In the vein of Eloquent Rage and Minor Feelings―a passionate, no-holds-barred memoir about the Asian American experience in a nation defined by racial stratification.
When Julia Lee was fifteen, her hometown went up in smoke during the 1992 Los Angeles riots. The daughter of Korean immigrant store owners in a predominantly Black neighborhood, Julia was taught to be grateful for the privilege afforded to her. Yes, she was treated like an outsider, but she was never seen as a threat. However, the acquittal of four white police officers in the beating of Rodney King, followed by the murder of Latasha Harlins by a Korean shopkeeper, forced Julia to question her own racial identity and complicity. She was neither Black nor white. So who was she?
This question would follow Julia for years to come, resurfacing as she traded in her tumultuous childhood for the white upper echelon of elite academia.

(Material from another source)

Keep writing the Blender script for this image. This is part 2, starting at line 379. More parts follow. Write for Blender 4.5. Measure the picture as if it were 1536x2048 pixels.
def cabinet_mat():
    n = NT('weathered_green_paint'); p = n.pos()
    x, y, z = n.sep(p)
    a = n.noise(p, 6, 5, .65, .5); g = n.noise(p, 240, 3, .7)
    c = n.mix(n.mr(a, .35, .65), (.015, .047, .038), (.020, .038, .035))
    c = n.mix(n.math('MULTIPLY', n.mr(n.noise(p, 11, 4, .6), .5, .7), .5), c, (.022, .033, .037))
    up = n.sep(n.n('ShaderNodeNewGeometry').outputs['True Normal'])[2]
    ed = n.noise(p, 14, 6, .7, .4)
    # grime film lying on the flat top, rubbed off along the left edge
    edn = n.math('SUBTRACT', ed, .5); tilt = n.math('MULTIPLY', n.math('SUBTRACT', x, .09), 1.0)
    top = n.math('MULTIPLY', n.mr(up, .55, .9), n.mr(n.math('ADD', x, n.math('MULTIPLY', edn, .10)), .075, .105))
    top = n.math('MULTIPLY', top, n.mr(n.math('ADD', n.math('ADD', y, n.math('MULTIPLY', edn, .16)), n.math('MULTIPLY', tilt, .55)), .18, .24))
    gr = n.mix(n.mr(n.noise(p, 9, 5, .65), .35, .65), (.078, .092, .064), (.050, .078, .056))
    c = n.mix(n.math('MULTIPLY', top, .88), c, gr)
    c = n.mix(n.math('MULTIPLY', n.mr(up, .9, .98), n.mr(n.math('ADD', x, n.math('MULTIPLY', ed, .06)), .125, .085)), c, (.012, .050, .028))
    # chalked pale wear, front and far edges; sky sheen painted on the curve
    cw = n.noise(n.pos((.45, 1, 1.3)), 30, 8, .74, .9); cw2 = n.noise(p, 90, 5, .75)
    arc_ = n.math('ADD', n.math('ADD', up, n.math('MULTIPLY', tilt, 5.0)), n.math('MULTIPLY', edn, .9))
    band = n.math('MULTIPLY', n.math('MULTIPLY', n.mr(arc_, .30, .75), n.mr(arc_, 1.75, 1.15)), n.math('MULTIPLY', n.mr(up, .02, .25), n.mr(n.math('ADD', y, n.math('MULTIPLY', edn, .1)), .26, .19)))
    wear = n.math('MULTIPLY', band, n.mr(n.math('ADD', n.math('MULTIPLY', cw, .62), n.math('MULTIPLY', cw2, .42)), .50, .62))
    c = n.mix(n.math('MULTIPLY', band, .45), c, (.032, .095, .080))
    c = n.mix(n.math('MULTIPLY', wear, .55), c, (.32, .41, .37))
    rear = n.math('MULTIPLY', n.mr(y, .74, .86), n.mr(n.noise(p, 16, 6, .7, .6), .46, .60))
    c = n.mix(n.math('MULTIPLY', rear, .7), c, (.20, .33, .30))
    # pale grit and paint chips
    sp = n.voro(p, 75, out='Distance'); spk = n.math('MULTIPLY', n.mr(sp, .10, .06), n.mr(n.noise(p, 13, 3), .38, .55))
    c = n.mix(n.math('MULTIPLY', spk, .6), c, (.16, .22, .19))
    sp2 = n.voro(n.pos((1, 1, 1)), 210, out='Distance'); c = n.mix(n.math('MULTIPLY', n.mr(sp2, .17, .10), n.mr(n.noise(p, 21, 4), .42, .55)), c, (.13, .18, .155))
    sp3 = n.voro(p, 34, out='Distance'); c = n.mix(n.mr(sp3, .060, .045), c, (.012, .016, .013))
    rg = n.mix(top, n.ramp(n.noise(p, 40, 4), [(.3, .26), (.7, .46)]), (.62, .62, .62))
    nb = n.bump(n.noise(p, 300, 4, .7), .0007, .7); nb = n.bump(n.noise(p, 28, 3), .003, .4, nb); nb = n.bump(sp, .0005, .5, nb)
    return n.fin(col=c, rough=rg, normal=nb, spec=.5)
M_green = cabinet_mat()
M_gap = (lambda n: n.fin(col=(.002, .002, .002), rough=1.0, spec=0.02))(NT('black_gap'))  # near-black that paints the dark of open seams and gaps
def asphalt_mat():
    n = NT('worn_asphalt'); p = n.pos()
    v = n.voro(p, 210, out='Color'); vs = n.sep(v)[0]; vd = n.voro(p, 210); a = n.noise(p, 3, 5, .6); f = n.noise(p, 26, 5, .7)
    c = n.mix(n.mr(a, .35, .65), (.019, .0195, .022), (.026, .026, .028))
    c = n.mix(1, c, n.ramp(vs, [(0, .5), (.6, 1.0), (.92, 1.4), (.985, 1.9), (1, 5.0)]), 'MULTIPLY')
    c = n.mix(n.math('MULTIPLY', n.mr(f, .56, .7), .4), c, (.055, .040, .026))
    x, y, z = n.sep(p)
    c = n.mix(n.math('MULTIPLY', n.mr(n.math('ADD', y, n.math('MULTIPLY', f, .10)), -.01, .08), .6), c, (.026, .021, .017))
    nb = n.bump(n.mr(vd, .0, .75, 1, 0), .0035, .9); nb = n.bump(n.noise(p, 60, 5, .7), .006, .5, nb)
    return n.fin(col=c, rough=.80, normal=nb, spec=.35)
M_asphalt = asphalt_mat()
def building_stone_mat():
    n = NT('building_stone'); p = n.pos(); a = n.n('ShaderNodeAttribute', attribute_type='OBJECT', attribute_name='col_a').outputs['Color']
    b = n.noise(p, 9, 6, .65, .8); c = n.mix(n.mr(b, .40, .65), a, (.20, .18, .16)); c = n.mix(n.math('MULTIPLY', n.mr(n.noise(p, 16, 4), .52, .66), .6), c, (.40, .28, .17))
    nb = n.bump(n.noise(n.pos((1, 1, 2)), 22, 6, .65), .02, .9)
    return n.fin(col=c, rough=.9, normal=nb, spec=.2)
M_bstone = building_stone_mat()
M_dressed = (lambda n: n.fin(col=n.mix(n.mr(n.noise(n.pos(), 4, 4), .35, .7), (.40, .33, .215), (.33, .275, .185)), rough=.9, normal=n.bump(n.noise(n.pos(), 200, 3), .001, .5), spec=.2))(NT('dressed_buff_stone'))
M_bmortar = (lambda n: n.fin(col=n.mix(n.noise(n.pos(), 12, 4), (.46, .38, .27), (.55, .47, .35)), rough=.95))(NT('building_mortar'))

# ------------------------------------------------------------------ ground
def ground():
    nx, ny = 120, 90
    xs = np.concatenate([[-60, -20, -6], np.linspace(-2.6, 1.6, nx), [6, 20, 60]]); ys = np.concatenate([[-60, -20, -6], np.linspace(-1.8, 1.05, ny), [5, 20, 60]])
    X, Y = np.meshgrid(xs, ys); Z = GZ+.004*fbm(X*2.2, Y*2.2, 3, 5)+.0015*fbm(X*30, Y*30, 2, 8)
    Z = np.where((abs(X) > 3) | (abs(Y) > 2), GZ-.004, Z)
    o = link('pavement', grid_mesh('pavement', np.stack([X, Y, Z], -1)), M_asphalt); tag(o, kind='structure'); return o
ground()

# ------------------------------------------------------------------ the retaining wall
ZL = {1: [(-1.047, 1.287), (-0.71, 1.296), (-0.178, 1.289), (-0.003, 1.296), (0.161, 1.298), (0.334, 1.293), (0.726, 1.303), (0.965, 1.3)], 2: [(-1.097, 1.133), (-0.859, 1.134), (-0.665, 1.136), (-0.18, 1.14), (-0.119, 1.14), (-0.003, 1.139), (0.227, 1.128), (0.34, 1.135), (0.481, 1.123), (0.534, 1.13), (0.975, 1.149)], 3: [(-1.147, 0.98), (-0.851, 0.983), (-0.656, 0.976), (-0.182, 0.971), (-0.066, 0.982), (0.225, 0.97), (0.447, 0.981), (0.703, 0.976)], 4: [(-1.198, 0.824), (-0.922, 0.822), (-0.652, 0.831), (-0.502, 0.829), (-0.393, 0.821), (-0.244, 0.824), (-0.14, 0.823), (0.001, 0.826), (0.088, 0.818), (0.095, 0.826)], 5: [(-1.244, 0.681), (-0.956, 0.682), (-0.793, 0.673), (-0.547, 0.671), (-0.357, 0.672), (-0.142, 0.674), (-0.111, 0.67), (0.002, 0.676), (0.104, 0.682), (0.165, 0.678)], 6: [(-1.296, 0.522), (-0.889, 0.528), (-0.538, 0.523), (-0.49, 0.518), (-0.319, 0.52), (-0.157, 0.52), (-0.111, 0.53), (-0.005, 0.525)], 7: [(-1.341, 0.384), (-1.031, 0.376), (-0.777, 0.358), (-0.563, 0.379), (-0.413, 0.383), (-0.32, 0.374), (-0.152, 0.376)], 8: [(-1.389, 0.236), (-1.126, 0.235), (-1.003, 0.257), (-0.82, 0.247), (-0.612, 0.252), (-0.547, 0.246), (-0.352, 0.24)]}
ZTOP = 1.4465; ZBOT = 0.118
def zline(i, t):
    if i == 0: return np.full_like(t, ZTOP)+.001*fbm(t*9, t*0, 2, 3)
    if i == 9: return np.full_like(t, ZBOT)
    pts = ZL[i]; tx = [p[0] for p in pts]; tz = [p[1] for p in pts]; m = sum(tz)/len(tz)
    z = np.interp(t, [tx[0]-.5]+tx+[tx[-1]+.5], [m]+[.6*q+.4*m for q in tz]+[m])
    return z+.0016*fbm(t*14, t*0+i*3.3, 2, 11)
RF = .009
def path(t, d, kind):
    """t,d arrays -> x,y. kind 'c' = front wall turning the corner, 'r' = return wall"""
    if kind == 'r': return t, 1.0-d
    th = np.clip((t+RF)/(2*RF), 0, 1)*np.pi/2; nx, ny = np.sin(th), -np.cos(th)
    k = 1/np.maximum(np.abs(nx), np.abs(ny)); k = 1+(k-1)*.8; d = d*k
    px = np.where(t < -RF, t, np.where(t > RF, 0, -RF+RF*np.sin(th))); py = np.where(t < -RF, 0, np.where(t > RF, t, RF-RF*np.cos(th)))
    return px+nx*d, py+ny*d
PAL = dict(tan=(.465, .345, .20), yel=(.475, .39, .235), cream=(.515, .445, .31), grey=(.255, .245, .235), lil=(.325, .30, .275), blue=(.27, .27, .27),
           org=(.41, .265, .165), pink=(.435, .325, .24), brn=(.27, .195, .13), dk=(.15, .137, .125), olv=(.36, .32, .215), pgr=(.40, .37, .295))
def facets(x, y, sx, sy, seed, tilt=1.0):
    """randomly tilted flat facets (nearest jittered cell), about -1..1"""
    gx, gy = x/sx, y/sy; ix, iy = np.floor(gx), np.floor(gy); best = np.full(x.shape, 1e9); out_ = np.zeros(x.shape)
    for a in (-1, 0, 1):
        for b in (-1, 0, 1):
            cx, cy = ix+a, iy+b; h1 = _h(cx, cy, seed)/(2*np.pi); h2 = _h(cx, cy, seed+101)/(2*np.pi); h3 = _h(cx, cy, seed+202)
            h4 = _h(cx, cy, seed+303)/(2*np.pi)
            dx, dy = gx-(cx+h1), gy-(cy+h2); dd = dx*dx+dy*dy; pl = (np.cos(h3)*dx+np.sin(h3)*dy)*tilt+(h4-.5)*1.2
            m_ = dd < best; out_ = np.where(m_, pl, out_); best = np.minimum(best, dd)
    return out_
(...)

It was only when she began a PhD in English that she found answers―not in Brontë or Austen, as Julia had planned, but rather in the combative, brilliant prose of writers like James Baldwin and Toni Morrison. Their works gave Julia the vocabulary and, more important, the permission to critically examine her own tortured position as an Asian American, setting off a powerful journey of racial reckoning, atonement, and self-discovery that has shaped her adult life.
With prose by turns scathing and heart-wrenching, Julia lays bare the disorientation that stems from this country’s imposed racial hierarchy to argue that Asian Americans must leverage their liminality for lasting social change. Biting the Hand is an overdue manifesto for today, bringing Asian Americans into conversations about race alongside Black and brown communities and redefining what it means to be American.